Once at the dawn of a beautiful summer morning in Galilee, the Master stood on the edge of a mountain and chose twelve disciples to help Him teach, and to the whole world delivered the wonderful message known as "The Sermon on the Mount." Lovelier words were never spoken—so simple, so true, so direct, so sustaining to human hearts, that they were to reach through all times and to all men. It ended with the great promise that "unto him who sought God's kingdom all things should be added." The promise of that morning in Galilee sustains mankind forever.
Once He went over to the little city of Tyre by the Mediterranean, perhaps to teach some there. Possibly it was the only time the Master ever beheld the ocean. Tyre, with its minarets, its monuments, its temples, its white sails on the sea, was a heathen city. One can fancy how profoundly stirred a soul like His, steeped in a love of nature, must have been at the first sight of the ocean. There were the white ships going to every known land of the earth—there was a new and picturesque people; there was heathendom, in luxurious idolatry. The little journey served Him as material for many a reflection later in His Galilean home.

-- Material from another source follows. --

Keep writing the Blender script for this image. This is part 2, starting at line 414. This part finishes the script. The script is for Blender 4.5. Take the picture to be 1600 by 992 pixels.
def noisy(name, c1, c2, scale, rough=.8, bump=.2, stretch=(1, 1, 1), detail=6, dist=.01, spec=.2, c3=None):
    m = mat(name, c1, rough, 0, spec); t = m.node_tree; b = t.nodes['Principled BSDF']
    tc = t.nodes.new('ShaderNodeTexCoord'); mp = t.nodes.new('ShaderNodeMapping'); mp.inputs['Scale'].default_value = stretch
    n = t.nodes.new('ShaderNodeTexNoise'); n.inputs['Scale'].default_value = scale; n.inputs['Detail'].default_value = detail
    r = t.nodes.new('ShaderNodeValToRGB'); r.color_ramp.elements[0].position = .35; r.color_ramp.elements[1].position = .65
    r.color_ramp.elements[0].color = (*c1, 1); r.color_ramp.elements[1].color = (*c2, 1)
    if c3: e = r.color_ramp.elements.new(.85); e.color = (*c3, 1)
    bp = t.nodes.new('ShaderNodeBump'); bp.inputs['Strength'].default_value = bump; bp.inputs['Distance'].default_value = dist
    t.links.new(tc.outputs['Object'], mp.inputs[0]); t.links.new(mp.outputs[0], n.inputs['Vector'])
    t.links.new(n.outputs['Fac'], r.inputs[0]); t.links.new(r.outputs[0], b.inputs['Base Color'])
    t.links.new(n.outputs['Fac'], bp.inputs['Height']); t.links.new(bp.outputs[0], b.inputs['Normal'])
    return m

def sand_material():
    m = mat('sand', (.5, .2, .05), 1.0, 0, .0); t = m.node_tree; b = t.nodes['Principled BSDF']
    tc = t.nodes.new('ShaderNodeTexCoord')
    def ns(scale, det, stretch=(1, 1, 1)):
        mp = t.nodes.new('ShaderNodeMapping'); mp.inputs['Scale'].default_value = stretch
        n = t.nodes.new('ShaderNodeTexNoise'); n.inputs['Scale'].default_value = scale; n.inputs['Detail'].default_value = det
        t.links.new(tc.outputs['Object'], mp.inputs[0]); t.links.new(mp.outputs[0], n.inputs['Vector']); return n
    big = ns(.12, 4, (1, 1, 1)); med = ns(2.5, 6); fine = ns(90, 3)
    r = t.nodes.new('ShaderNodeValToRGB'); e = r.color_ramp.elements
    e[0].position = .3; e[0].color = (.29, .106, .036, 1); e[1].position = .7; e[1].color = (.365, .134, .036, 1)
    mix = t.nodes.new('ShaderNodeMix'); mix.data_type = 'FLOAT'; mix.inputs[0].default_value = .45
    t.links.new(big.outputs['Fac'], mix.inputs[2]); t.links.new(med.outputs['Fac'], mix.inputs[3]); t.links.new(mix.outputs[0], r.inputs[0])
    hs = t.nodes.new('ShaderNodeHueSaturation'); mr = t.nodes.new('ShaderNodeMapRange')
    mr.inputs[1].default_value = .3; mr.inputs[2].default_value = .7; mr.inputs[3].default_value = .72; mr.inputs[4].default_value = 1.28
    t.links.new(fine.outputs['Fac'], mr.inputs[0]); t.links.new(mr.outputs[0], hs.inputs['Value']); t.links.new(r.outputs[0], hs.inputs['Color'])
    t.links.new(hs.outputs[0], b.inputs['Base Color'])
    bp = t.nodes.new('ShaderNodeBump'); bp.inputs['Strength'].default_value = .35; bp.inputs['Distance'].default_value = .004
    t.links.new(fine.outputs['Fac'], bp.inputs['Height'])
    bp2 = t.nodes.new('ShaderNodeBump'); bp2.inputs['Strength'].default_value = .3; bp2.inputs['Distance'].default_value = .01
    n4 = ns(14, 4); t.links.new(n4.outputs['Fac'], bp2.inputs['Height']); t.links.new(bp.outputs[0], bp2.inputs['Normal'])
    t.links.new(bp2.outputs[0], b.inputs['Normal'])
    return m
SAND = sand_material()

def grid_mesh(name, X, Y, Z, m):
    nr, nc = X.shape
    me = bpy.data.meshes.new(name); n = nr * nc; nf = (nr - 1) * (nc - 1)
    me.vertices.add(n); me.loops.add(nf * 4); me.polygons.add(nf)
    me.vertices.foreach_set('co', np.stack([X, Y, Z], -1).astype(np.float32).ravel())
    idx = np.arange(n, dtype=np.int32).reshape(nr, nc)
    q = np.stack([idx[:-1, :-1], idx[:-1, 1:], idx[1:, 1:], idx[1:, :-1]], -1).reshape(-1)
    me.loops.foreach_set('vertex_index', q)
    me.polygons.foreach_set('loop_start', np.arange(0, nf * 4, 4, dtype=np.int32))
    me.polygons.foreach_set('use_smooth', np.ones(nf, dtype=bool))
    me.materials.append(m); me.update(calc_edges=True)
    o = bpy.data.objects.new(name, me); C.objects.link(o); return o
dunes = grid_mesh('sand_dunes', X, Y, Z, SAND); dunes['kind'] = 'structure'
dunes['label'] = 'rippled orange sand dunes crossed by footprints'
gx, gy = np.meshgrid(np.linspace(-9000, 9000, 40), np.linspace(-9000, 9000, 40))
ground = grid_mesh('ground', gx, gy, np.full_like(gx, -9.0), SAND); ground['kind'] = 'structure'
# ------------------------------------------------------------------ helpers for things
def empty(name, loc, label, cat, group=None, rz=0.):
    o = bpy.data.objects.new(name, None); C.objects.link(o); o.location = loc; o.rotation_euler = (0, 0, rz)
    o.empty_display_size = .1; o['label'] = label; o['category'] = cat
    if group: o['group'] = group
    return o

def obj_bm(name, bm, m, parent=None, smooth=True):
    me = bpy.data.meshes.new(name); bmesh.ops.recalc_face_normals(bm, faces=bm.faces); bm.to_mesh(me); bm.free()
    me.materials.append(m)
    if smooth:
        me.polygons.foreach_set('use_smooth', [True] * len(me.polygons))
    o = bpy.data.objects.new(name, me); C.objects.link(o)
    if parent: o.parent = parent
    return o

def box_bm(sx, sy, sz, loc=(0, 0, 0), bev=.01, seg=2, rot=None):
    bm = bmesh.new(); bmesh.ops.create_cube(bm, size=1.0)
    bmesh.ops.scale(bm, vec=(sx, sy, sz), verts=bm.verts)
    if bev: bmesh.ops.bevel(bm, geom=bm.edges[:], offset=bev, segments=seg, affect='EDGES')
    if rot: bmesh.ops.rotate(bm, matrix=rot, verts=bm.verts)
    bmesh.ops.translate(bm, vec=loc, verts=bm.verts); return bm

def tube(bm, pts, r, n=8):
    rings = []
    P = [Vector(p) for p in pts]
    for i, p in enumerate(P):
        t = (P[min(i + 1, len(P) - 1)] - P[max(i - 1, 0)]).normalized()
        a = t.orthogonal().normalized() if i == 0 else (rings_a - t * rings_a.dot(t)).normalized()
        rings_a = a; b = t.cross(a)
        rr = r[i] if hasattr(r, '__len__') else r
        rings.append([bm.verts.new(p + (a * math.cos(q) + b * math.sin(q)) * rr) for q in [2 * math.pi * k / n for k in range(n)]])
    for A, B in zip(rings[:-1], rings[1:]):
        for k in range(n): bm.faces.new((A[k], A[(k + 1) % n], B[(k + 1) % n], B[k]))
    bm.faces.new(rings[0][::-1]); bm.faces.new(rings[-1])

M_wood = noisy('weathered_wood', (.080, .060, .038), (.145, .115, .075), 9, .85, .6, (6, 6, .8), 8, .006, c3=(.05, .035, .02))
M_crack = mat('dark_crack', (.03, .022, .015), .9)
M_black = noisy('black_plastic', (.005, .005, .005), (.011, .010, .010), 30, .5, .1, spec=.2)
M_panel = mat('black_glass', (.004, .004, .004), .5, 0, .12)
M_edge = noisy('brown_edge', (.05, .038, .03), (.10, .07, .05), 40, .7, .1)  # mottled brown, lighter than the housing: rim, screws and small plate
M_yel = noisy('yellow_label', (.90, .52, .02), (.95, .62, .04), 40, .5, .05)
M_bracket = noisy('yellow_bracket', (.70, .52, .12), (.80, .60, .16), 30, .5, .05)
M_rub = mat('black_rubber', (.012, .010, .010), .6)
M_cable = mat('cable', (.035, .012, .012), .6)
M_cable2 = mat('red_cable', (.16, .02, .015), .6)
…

His name was not wholly strange in the beautiful heathen city by the sea—for it is told how a woman, a Greek, met Him, threw herself at His feet, and beseeched Him to heal her daughter. The persistence, the faith of this heathen woman, that He could do it, even without seeing the afflicted daughter, led to a miracle. As in almost all His life the miracle came only after the absolute show of faith on the part of the one asking. No faith, no miracle, was a constant teaching.
Only a little time there by the blue sea now, and He is soon off for a three days' stay in that heathen land—the desert cities beyond the Jordan. Heathen as they are there, they follow in multitudes and are astounded at His wonders, for He heals many of the sick.